大正十四年十二月二十五日に、宇都宮信衛が川中島村で川中島自動車株式会社の自動車営業を申請し、翌十五年三月二十日に許可を受け、六人乗り一六台・一〇人乗り八両計二四台の自動車を用意して、四路線の営業を開始した。それは①川中島村-七二会村間(県道川中島停留所小松原線・篠ノ井安茂里線・長野大町線)六人乗りで六往復、②篠ノ井駅-水内村新町間(県道松代篠ノ井線・篠ノ井水内線)六人乗りで五往復、③塩崎村-信田村田の口間を六人乗りで三往復、④長野市淀ケ橋-上山田村上山田間を一〇人乗りおよび六人乗りで八往復であり、運賃は夏期の場合は川中島-笹平間三四銭・篠ノ井-新町間一円四〇銭・稲荷山-田の口間二五銭・長野-上山田間一円五二銭であった。
大正十五年四月四日、大型幌自動車五両・赤塗り箱型自動車五両の一〇両に分乗した会社関係者や招待者の試乗を上山田までおこなった。この初乗りに参加した『信毎』記者は、つぎのように報じている。「四日の折から晴れ上がった昼少し前、春の光の中に赤く黒く延々長蛇の列を作って行く、試乗自動車の乗心地も格別な味をあじわう。国道十号線を真直に長野から篠ノ井に来て、旧篠ノ井追分五区停留所から県道五号線に入って、塩崎村から稲荷山を経て、さらに八幡の八幡様の傍から一路上山田に入る。長蛇の自動車に沿道の人民、スハ何事ぞとはだしで飛び出す。県知事様のお通りでもかくやと思わせる自動車の行列に再び驚く。延長十九哩(マイル)その間に十ヶ所の停留所を設けて、起点より約一時間十分を要する。途中下車の便を計ったり、八幡から屋代へ行く自動車と連絡を取って、乗客に対する切符購入の煩雑を避けて貰ったら、えらい便利だと思った。午後一時三十分、試験を終えて上山田温泉柏屋旅館に於ける招宴に臨み、午後六時頃散会した。」
さらに同年五月十五日に篠ノ井駅-田ノ口-新町間、稲荷山-田ノ口-新町間の乗合運行を始め、翌昭和二年九月二十日に長野-高府間、同年十一月一日に川中島駅-小松原-篠ノ井駅間、上山田-姨捨間の運行を開始した。同三年六月十六日には長野-真島-篠ノ井駅間・長野-下氷鉋-川中島駅間を運行して、しだいに路線を広げていった。路線拡張とともに路線各社との競合路線が増加して、乗客の奪いあいや運賃などをめぐって紛糾もおこった。こうしたなかで川中島自動車株式会社は中小の自動車会社を統合・合併して、昭和十五年には北信一帯のバス路線の大部分を占めるにいたった。
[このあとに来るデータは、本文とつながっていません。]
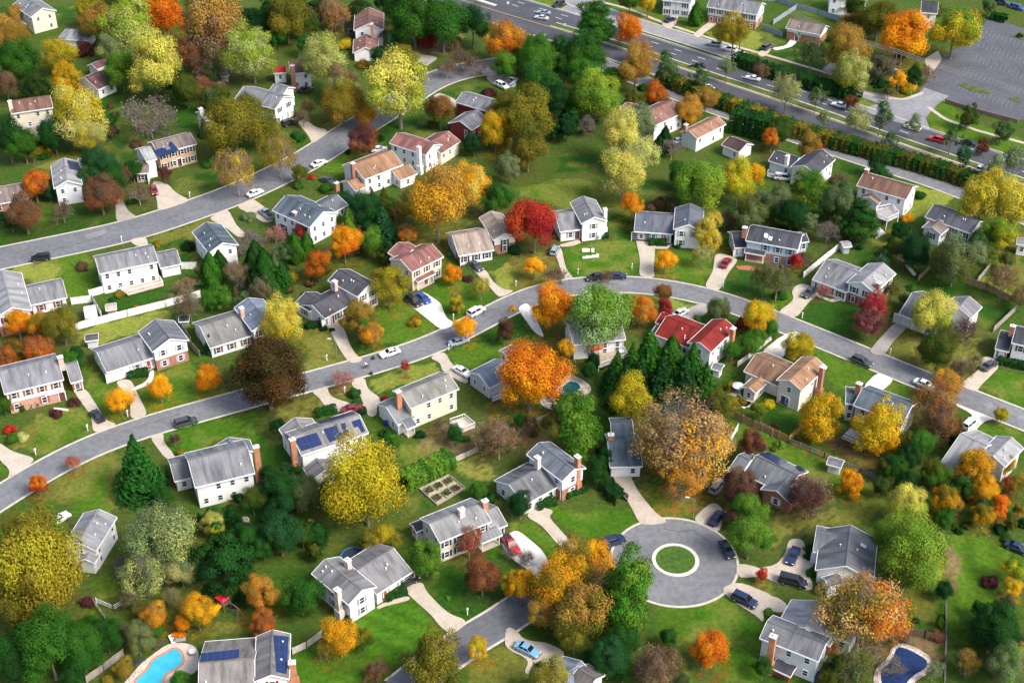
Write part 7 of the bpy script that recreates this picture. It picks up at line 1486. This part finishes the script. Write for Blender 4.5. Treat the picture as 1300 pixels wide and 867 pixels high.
    patch('terrace', 29, [(-60,760),(60,690),(120,720),(280,780),(200,840),(60,820)], .06, drive_mat('c')); patch('terrace', 11, [(1050,290),(1140,250),(1150,300),(1200,320),(1160,350),(1100,310)], .06, drive_mat('w')); patch('path', 7, [(1120,485),(1170,482),(1260,495),(1250,512),(1130,500)], .06, mat('brick_path', (.36, .14, .08), .9, .3, 2))
# ------------------------------------------------------------------ labels
def nearest(p, skip=()):
    best = None
    for a, q, sz in ANCH:
        if a in skip: continue
        d = max(0, math.hypot(p.x-q.x, p.y-q.y)-sz*.6)
        if best is None or d < best[0]: best = (d, a, q, sz)
    return best
def relation(p, q, sz):
    dx, dy = p.x-q.x, p.y-q.y
    if abs(dy) > abs(dx)*.9: return 'behind' if dy > 0 else 'in front of'
    return 'beside'
ORD = ['', 'second ', 'third ', 'fourth ', 'fifth ', 'sixth ', 'seventh ', 'eighth ', 'ninth ', 'tenth ']
NUM = ['', '', 'two', 'three', 'four', 'five', 'six', 'seven', 'eight', 'nine', 'ten', 'eleven', 'twelve']
def plural(w): return w if w.endswith('s') and not w.endswith('ss') else w+'s'
def label_all():
    by = {}
    for e in REG:
        e['near'] = nearest(e['pos']); d, a, q, sz = e['near']
        rel = relation(e['pos'], q, sz)
        an = a if a.startswith('the ') else 'the '+a
        if e['cat'] == 'car':
            v = e['verb']
            if 'highway' in v: base = f"{e['col']} {e['typ']} {v}"
            elif 'street' in v: base = f"{e['col']} {e['typ']} {v} by {an}"
            else: base = f"{e['col']} {e['typ']} {v.replace('at the kerb', '').replace('on the drive', 'on drive').strip() if 0 else v} {'of' if 'drive' in v and not a.startswith('the ') and rel != 'behind' else 'by'} {an}"
        else:
            base = f"{e['col']} {e['typ']} {rel} {an}"
            if len(base.split()) > 14: base = f"{e['col'].split(' and ')[0]} {e['typ']} {rel} {an}"
        e['base'] = base; by.setdefault((base if e['cat'] != 'car' else base), []).append(e)
    used = set()
    for base, L in by.items():
        if len(L) == 1: L[0]['o']['label'] = base; continue
        sizes = sorted((x['size'] for x in L), reverse=True)
        if L[0]['cat'] != 'car' and all(b < a*.97 for a, b in zip(sizes[:-1], sizes[1:])) and len(L) < 6:
            L.sort(key=lambda x: -x['size'])
            n = len(L); d, a, q, sz = L[0]['near']
            for i, x in enumerate(L):
                w = ('larger' if i == 0 else 'smaller') if n == 2 else ('largest' if i == 0 else 'smallest' if i == n-1 else ORD[i]+'largest')
                t = x['base'].split(' '+x['typ']+' ', 1)
                x['o']['label'] = f"{w.replace(' ', '-')} {t[0]} {x['typ']} {t[1]}"
        else:
            L.sort(key=lambda x: proj(x['pos'])[0]); n = len(L)
            for i, x in enumerate(L):
                w = 'leftmost' if i == 0 else 'rightmost' if i == n-1 else ORD[i]+'from the left'
                t = x['base'].split(' '+x['typ']+' ', 1)
                x['o']['label'] = f"{w.replace(' ', '-')} {t[0]} {x['typ']} {t[1]}"
    for e in REG:
        w = e['o']['label'].split()
        if len(w) > 16: print('LONG', len(w), e['o']['label'])
# ------------------------------------------------------------------ light, sky, camera
def setup():
    w = bpy.data.worlds.new('World'); scene.world = w; w.use_nodes = True
    t = w.node_tree; bg = t.nodes['Background']; sky = t.nodes.new('ShaderNodeTexSky'); sky.sky_type = 'NISHITA'; sky.sun_disc = False
    s = Vector((.62, -.42, .78)).normalized(); el = math.asin(s.z); az = math.atan2(s.x, s.y)
    sky.sun_elevation = el; sky.sun_rotation = az; sky.air_density = 1.0; sky.dust_density = 3.5; sky.ozone_density = .8
    t.links.new(sky.outputs[0], bg.inputs[0]); bg.inputs[1].default_value = .17
    l = bpy.data.lights.new('sun', 'SUN'); l.energy = 2.4; l.angle = R(22); l.color = (1, .975, .94)
    o = link('sun', l); o.rotation_euler = s.to_track_quat('Z', 'Y').to_euler(); o.location = (80, 100, 260)
    c = bpy.data.cameras.new('camera'); c.sensor_width = 36; c.lens = 36*FPX/1300; c.clip_start = 1; c.clip_end = 9000
    co = link('camera', c); co.location = CAM; co.rotation_euler = (math.pi/2-PITCH, 0, 0); scene.camera = co
    vs = scene.view_settings; vs.view_transform = 'Standard'; vs.look = 'None'; vs.gamma = 1; vs.use_curve_mapping = False; vs.exposure = EXPO
    scene.cycles.max_bounces = 6; scene.cycles.diffuse_bounces = 3; scene.cycles.glossy_bounces = 2; scene.cycles.transmission_bounces = 3; scene.cycles.use_adaptive_sampling = True; scene.cycles.use_denoising = True
EXPO = 0.85
setup(); make_lib(); build_houses(); build_roads(); build_pools(); build_trees(); build_thickets(); build_fences(); build_cars(); build_misc(); build_ground(); build_litter(); label_all()
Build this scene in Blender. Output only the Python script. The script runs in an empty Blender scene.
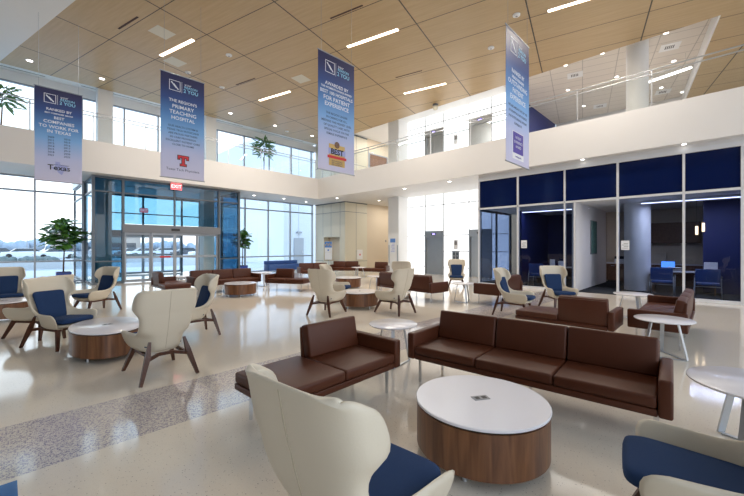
import bpy, bmesh, math, random
from mathutils import Vector, Matrix
random.seed(7)
PI = math.pi
SC = bpy.context.scene
COL = SC.collection

# ------------------------------------------------------------------ materials
MATS = {}
def mat(name, col=(.8, .8, .8), rough=.5, metal=0, spec=.5, emit=None, es=0, bump=None, var=None, coat=0):
    if name in MATS: return MATS[name]
    m = bpy.data.materials.new(name); m.use_nodes = True
    N = m.node_tree.nodes; L = m.node_tree.links
    b = N['Principled BSDF']
    b.inputs['Base Color'].default_value = (*col, 1)
    b.inputs['Roughness'].default_value = rough
    b.inputs['Metallic'].default_value = metal
    b.inputs['Specular IOR Level'].default_value = spec
    b.inputs['Coat Weight'].default_value = coat
    if emit:
        b.inputs['Emission Color'].default_value = (*emit, 1); b.inputs['Emission Strength'].default_value = es
    if var or bump:
        tc = N.new('ShaderNodeTexCoord')
        n = N.new('ShaderNodeTexNoise'); L.new(tc.outputs['Object'], n.inputs['Vector'])
        n.inputs['Scale'].default_value = (var or bump)[0]; n.inputs['Detail'].default_value = 4
        if var:
            r = N.new('ShaderNodeMix'); r.data_type = 'RGBA'
            k = var[1]
            r.inputs['A'].default_value = (*[c*(1-k) for c in col], 1)
            r.inputs['B'].default_value = (*[min(1, c*(1+k)) for c in col], 1)
            L.new(n.outputs['Fac'], r.inputs['Factor']); L.new(r.outputs['Result'], b.inputs['Base Color'])
        if bump:
            n2 = N.new('ShaderNodeTexNoise'); L.new(tc.outputs['Object'], n2.inputs['Vector'])
            n2.inputs['Scale'].default_value = bump[0]; n2.inputs['Detail'].default_value = 3
            bp = N.new('ShaderNodeBump'); bp.inputs['Strength'].default_value = bump[1]; bp.inputs['Distance'].default_value = .01
            L.new(n2.outputs['Fac'], bp.inputs['Height']); L.new(bp.outputs['Normal'], b.inputs['Normal'])
    MATS[name] = m
    return m

def glass(name, tint, refl=1.0, rough=0.0, ior=1.5):
    m = bpy.data.materials.new(name); m.use_nodes = True
    N = m.node_tree.nodes; L = m.node_tree.links; N.clear()
    o = N.new('ShaderNodeOutputMaterial'); mx = N.new('ShaderNodeMixShader')
    t = N.new('ShaderNodeBsdfTransparent'); t.inputs[0].default_value = (*tint, 1)
    g = N.new('ShaderNodeBsdfGlossy'); g.inputs['Roughness'].default_value = rough
    g.inputs['Color'].default_value = (refl, refl, refl, 1)
    fr = N.new('ShaderNodeFresnel'); fr.inputs['IOR'].default_value = ior
    ge = N.new('ShaderNodeNewGeometry'); sb = N.new('ShaderNodeMath'); sb.operation = 'SUBTRACT'; sb.inputs[0].default_value = 1; L.new(ge.outputs['Backfacing'], sb.inputs[1])
    mu = N.new('ShaderNodeMath'); mu.operation = 'MULTIPLY'; L.new(fr.outputs[0], mu.inputs[0]); L.new(sb.outputs[0], mu.inputs[1])
    L.new(mu.outputs[0], mx.inputs[0]); L.new(t.outputs[0], mx.inputs[1]); L.new(g.outputs[0], mx.inputs[2]); L.new(mx.outputs[0], o.inputs[0])
    MATS[name] = m
    return m

def wood(name, c1, c2, scale=1.0, axis='X', rough=.35):
    m = bpy.data.materials.new(name); m.use_nodes = True
    N = m.node_tree.nodes; L = m.node_tree.links; b = N['Principled BSDF']
    tc = N.new('ShaderNodeTexCoord'); mp = N.new('ShaderNodeMapping')
    sc = {'X': (1.2, 16, 16), 'Y': (16, 1.2, 16), 'Z': (16, 16, 1.2)}[axis]
    mp.inputs['Scale'].default_value = [s*scale for s in sc]
    L.new(tc.outputs['Object'], mp.inputs['Vector'])
    n = N.new('ShaderNodeTexNoise'); n.inputs['Scale'].default_value = 1.3; n.inputs['Detail'].default_value = 6; n.inputs['Distortion'].default_value = .6
    L.new(mp.outputs[0], n.inputs['Vector'])
    r = N.new('ShaderNodeValToRGB'); r.color_ramp.elements[0].position = .3; r.color_ramp.elements[1].position = .7
    r.color_ramp.elements[0].color = (*c1, 1); r.color_ramp.elements[1].color = (*c2, 1)
    L.new(n.outputs['Fac'], r.inputs['Fac']); L.new(r.outputs['Color'], b.inputs['Base Color'])
    b.inputs['Roughness'].default_value = rough
    MATS[name] = m
    return m

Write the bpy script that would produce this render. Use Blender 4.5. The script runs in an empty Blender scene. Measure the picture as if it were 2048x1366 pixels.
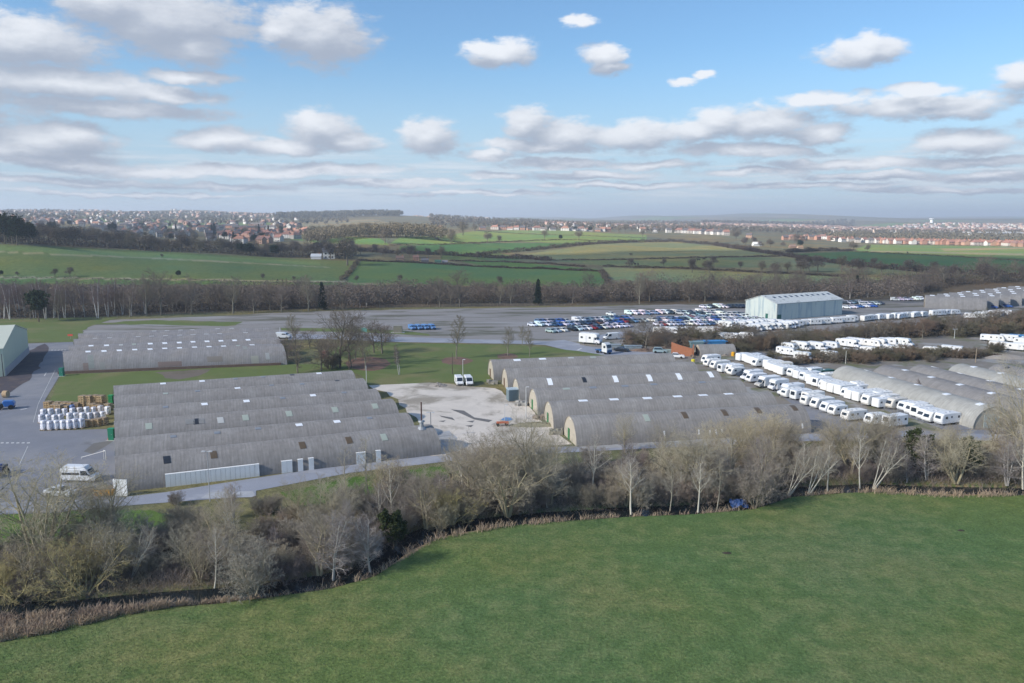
import bpy, math, random
import numpy as np
R = math.radians
sc = bpy.context.scene
# ------------------------------------------------------------------ camera, sky, sun, exposure
F = 1593.0                      # focal length in photo pixels (28 mm lens)
CAMH = 40.0
PITCH = R(8.67)
cam = bpy.data.objects.new("camera", bpy.data.cameras.new("camera"))
sc.collection.objects.link(cam)
cam.location = (0, 0, CAMH)
cam.rotation_euler = (R(90) - PITCH, 0, 0)
cam.data.lens = 28.0
cam.data.sensor_width = 36.0
cam.data.clip_start = 0.5
cam.data.clip_end = 40000
sc.camera = cam
sc.render.resolution_x, sc.render.resolution_y = 1024, 683
sc.view_settings.view_transform = 'Standard'
sc.view_settings.look = 'None'
sc.view_settings.gamma = 1.0
sc.view_settings.exposure = 1.0
SUN_AZ = R(-118)                # compass angle from +Y (view axis), towards the left and behind
SUN_EL = R(31)
sun_dir = np.array([math.sin(SUN_AZ) * math.cos(SUN_EL), math.cos(SUN_AZ) * math.cos(SUN_EL), math.sin(SUN_EL)])
sl = bpy.data.lights.new("sun", 'SUN')
sl.energy = 4.6
sl.angle = R(1.6)
sl.color = (1.0, 0.93, 0.83)
sun = bpy.data.objects.new("sun", sl)
sc.collection.objects.link(sun)
import mathutils
sun.rotation_euler = mathutils.Vector((-sun_dir[0], -sun_dir[1], -sun_dir[2])).to_track_quat('-Z', 'Y').to_euler()

def azel(px, py):
    v = (py - 683) / F
    d = np.array([(px - 1024) / F, math.cos(PITCH) - v * math.sin(PITCH), -math.sin(PITCH) - v * math.cos(PITCH)])
    d /= np.linalg.norm(d)
    return math.atan2(d[0], d[1]), math.asin(d[2])

W = bpy.data.worlds.new("World")
sc.world = W
W.use_nodes = True
W.cycles.sampling_method = 'MANUAL'
W.cycles.sample_map_resolution = 512
nt = W.node_tree
for n in list(nt.nodes): nt.nodes.remove(n)

def N(nt, typ, **kw):
    n = nt.nodes.new(typ)
    for k, v in kw.items():
        if k.startswith('i_'):
            key = k[2:]
            key = int(key) if key.isdigit() else key
            n.inputs[key].default_value = v
        else:
            setattr(n, k, v)
    return n
def math_n(nt, op, a, b=None, c=None, clamp=False):
    n = nt.nodes.new('ShaderNodeMath'); n.operation = op; n.use_clamp = clamp
    for i, v in enumerate((a, b, c)):
        if v is None: continue
        if isinstance(v, (int, float)): n.inputs[i].default_value = v
        else: nt.links.new(v, n.inputs[i])
    return n.outputs[0]
def vmath(nt, op, a, b=None, c=None):
    n = nt.nodes.new('ShaderNodeVectorMath'); n.operation = op
    for i, v in enumerate((a, b, c)):
        if v is None: continue
        if isinstance(v, (tuple, list)): n.inputs[i].default_value = v
        else: nt.links.new(v, n.inputs[i])
    return n.outputs['Value'] if op in ('LENGTH', 'DOT_PRODUCT') else n.outputs[0]

# clouds: soft cumulus heaps given by direction (azimuth, elevation) with fractal edges
BLOBS = [  # photo px centre x, y, half width, half height
    (50, 85, 150, 45), (330, 35, 185, 72), (225, 5, 110, 50), (640, 72, 112, 58), (560, 60, 60, 40), (390, 95, 80, 36),
    (120, 165, 240, 30), (340, 185, 120, 20), (220, 212, 240, 18), (370, 150, 90, 13),
    (80, 285, 140, 30), (140, 272, 70, 26), (30, 308, 180, 18), (440, 278, 95, 24), (640, 255, 78, 32), (560, 290, 130, 16), (690, 280, 80, 20), (860, 272, 66, 34),
    (1000, 108, 78, 28), (960, 100, 36, 16), (1158, 46, 34, 14), (1205, 112, 46, 22), (1225, 135, 44, 14), (1365, 158, 34, 9), (1412, 147, 26, 9), (1725, 105, 88, 27), (1735, 92, 40, 22), (2045, 160, 50, 24),
    (1050, 250, 62, 30), (1130, 268, 110, 28), (1270, 270, 120, 26), (1400, 262, 90, 24), (1430, 240, 62, 26), (1530, 248, 110, 30), (1640, 262, 70, 18),
    (1650, 200, 90, 15), (1840, 215, 190, 22), (1830, 185, 70, 12), (1930, 280, 105, 22), (1080, 292, 150, 13),
    (480, 342, 150, 11), (640, 340, 190, 12), (300, 345, 120, 10), (150, 330, 160, 12), (980, 312, 70, 9), (1120, 325, 130, 10), (1300, 330, 120, 9), (1500, 302, 190, 12),
    (1700, 325, 190, 11), (1960, 322, 120, 9), (1180, 352, 160, 8), (1500, 345, 130, 8), (1750, 352, 160, 8), (1960, 350, 140, 8), (760, 368, 220, 7), (1000, 350, 90, 8),
    (160, 366, 210, 8), (450, 372, 160, 6), (1250, 372, 230, 6), (1600, 374, 220, 6), (1900, 378, 220, 6), (950, 388, 240, 4), (300, 390, 260, 4),
    (-200, 200, 220, 70), (-260, 60, 200, 60), (2300, 240, 180, 36), (2350, 90, 120, 40),
]
grp = bpy.data.node_groups.new("cloud_density", 'ShaderNodeTree')
grp.interface.new_socket(name="P", in_out='INPUT', socket_type='NodeSocketVector')
grp.interface.new_socket(name="D", in_out='OUTPUT', socket_type='NodeSocketFloat')
grp.interface.new_socket(name="L", in_out='OUTPUT', socket_type='NodeSocketFloat')
gi = grp.nodes.new('NodeGroupInput'); go = grp.nodes.new('NodeGroupOutput')
P = gi.outputs[0]
# edge distortion (finer towards the horizon)
mp = N(grp, 'ShaderNodeVectorMath', operation='MULTIPLY'); mp.inputs[1].default_value = (12.0, 26.0, 1.0)
grp.links.new(P, mp.inputs[0])
nz = N(grp, 'ShaderNodeTexNoise', i_Scale=1.0, i_Detail=7.0, i_Roughness=0.6)
grp.links.new(mp.outputs[0], nz.inputs['Vector'])
nv = vmath(grp, 'SUBTRACT', nz.outputs['Color'], (0.5, 0.5, 0.5))
nv = vmath(grp, 'MULTIPLY', nv, (0.055, 0.030, 0.0))
PD = vmath(grp, 'ADD', P, nv)
acc = None
for (bx, by, rx, ry) in BLOBS:
    a, e = azel(bx, by)
    ra, re = 1.0 * rx / F, (1.12 if by < 240 else 1.25) * ry / F
    q = vmath(grp, 'MULTIPLY_ADD', PD, (1 / ra, 1 / re, 0.0), (-a / ra, -e / re, 0.0))
    l = vmath(grp, 'LENGTH', q)
    acc = l if acc is None else math_n(grp, 'SMOOTH_MIN', acc, l, 0.18)
mp2 = N(grp, 'ShaderNodeVectorMath', operation='MULTIPLY'); mp2.inputs[1].default_value = (34.0, 74.0, 1.0)
grp.links.new(P, mp2.inputs[0])
nz2 = N(grp, 'ShaderNodeTexNoise', i_Scale=1.0, i_Detail=10.0, i_Roughness=0.66)
grp.links.new(mp2.outputs[0], nz2.inputs['Vector'])
d = math_n(grp, 'SUBTRACT', 1.12, acc)
d = math_n(grp, 'ADD', d, math_n(grp, 'MULTIPLY', math_n(grp, 'SUBTRACT', nz2.outputs['Fac'], 0.5), 1.35))
grp.links.new(d, go.inputs[0])
d2 = math_n(grp, 'SUBTRACT', 1.12, acc)
d2 = math_n(grp, 'ADD', d2, math_n(grp, 'MULTIPLY', math_n(grp, 'SUBTRACT', nz2.outputs['Fac'], 0.5), 0.60))
grp.links.new(d2, go.inputs[1])

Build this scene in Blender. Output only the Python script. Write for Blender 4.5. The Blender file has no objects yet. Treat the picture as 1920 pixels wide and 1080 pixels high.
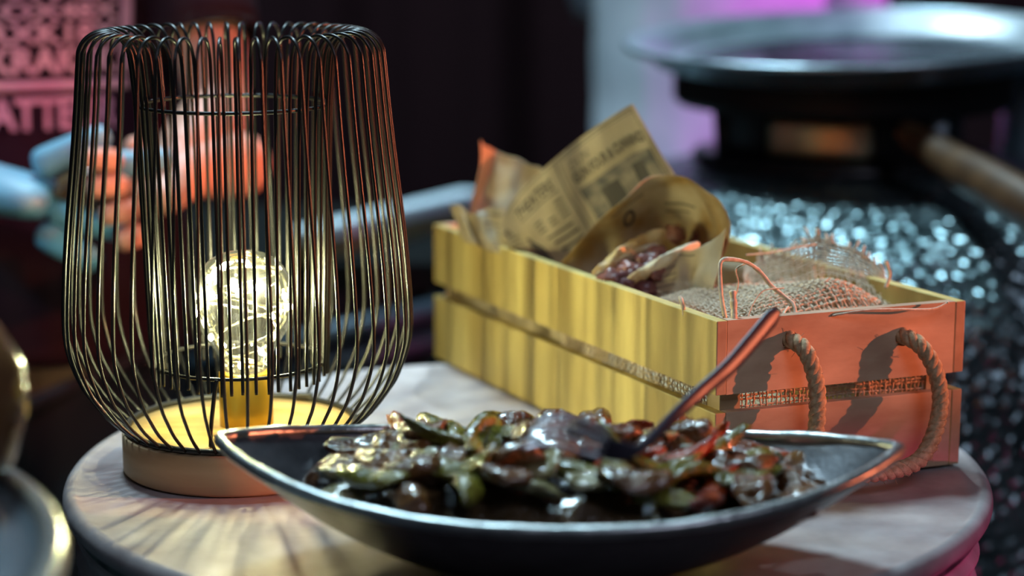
import bpy, bmesh, math, random
from mathutils import Vector, Matrix, noise
random.seed(7)
sc = bpy.context.scene
COL = sc.collection
PI = math.pi
V3 = Vector

# ------------------------------------------------------------------ camera, world, lights, exposure
PITCH = math.radians(10.85)
CAMP = V3((-.0096, -1.2326, .350))
FPX = 3750.0
cd = bpy.data.cameras.new('camera'); cam = bpy.data.objects.new('camera', cd); COL.objects.link(cam)
cam.location = CAMP; cam.rotation_euler = (PI/2 - PITCH, 0, 0)
cd.sensor_width = 36; cd.lens = FPX*36/1920; cd.clip_start = .02; cd.clip_end = 50
cd.dof.use_dof = True; cd.dof.focus_distance = 1.20; cd.dof.aperture_fstop = 2.9
sc.camera = cam
sc.view_settings.view_transform = 'Standard'; sc.view_settings.look = 'None'
sc.view_settings.exposure = 0.0; sc.view_settings.gamma = 1; sc.view_settings.use_curve_mapping = False
sc.cycles.use_denoising = True
sc.cycles.caustics_reflective = False; sc.cycles.caustics_refractive = False

w = bpy.data.worlds.new('night'); sc.world = w; w.use_nodes = True
w.node_tree.nodes['Background'].inputs[0].default_value = (.35, .42, .55, 1)
w.node_tree.nodes['Background'].inputs[1].default_value = .035

def aim(o, target):
    o.rotation_euler = (V3(target) - o.location).to_track_quat('-Z', 'Y').to_euler()
def area(name, loc, target, size, power, col):
    l = bpy.data.lights.new(name, 'AREA'); l.shape = 'DISK'; l.size = size; l.energy = power; l.color = col
    o = bpy.data.objects.new(name, l); COL.objects.link(o); o.location = loc; aim(o, target); return o
def spot(name, loc, target, size, power, col, deg, blend=.3):
    l = bpy.data.lights.new(name, 'SPOT'); l.shadow_soft_size = size; l.energy = power; l.color = col
    l.spot_size = math.radians(deg); l.spot_blend = blend
    o = bpy.data.objects.new(name, l); COL.objects.link(o); o.location = loc; aim(o, target); return o
# stage lamps of the event: orange par from the right, magenta from the right front, cool overhead wash; front fill and back glint spot are added
spot('orange_stage_lamp', (2.95, -.27, .42), (.12, .06, .06), .014, 410, (1, .24, .11), 13, .35)
spot('orange_arm_lamp', (1.6, -.5, 1.3), (-.26, .38, .16), .03, 120, (1, .16, .08), 9, .5)
spot('magenta_drum_lamp', (1.30, -1.50, -.22), (.27, -.13, -.180), .04, 115, (1, .07, .30), 12, .25)
spot('added_glint_spot', (.15, 2.25, 1.95), (.15, .45, .05),   .025, 26, (.75, .93, 1), 55, .3)  # added behind for glints on pan, hammered drum and food
area('cool_front_fill', (1.0, -2.0, 2.2), (.2, .3, 0), 1.2, 17, (.70, .74, .95))  # added soft fill for the hammered drum's front and the shadows
area('cool_overhead_wash', (-.40, 1.05, 2.3), (.05, .2, 0), .5, 80, (.58, .86, 1))
spot('purple_shirt_lamp', (-.1, -2.2, 1.7), (-.52, .48, .24), .08, 95, (1, .25, .50), 8.5, .35)
spot('cyan_hand_lamp', (-1.5, -.5, 1.5), (-.38, .33, .12), .05, 60, (.22, .72, 1), 12)
spot('cyan_guest_lamp', (-.6, -.3, 1.9), (.20, 1.42, .1), .06, 32, (.3, .62, 1), 17)
spot('violet_guest_lamp', (1.9, .3, 1.5), (.32, 1.32, .10), .06, 300, (.9, .14, .95), 15)

# ------------------------------------------------------------------ helpers
def ray(px, py):
    x = (px-960)/FPX; y = -(py-540)/FPX; c, s = math.cos(PITCH), math.sin(PITCH)
    return V3((x, c + y*s, -s + y*c))
def at(px, py, d): return CAMP + ray(px, py)*d          # the point seen there, d metres down the lens axis
def on(px, py, z):
    r = ray(px, py); return CAMP + r*((z-CAMP.z)/r.z)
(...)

川中島自動車株式会社は大正十四年の乗合自動車のほかに貸切自動車(現在のハイヤー)の営業を、六人乗り自動車六台用意して、長野市南県町・篠ノ井・川中島駅前・稲荷山の四営業所で開始した。貸車料は三〇分二円五〇銭・一時間四円・五時間一八円・一〇時間三二円、待車料三〇分五〇銭・一時間一円であった。十五年七月一日に河東鉄道・長野電気鉄道が合併して発足した長野電鉄株式会社も、翌昭和二年六月二十二日に六人乗り自動車二台で貸切自動車営業を始めた。貸車料・待車料は、川中島自動車の場合と同じであった。
こうした自動車の増加にともない事故も増えて社会問題化してきたので、県は昭和四年三月一日「自動車取締規則」を定めた。このなかで運転資格のないものとして①性向不良なもの、②飲酒の習癖あるもの、③視力聴力身体にいちじるしい障害のあるもの、④関係法規の処罰を受け改心の情がないもの、をあげている。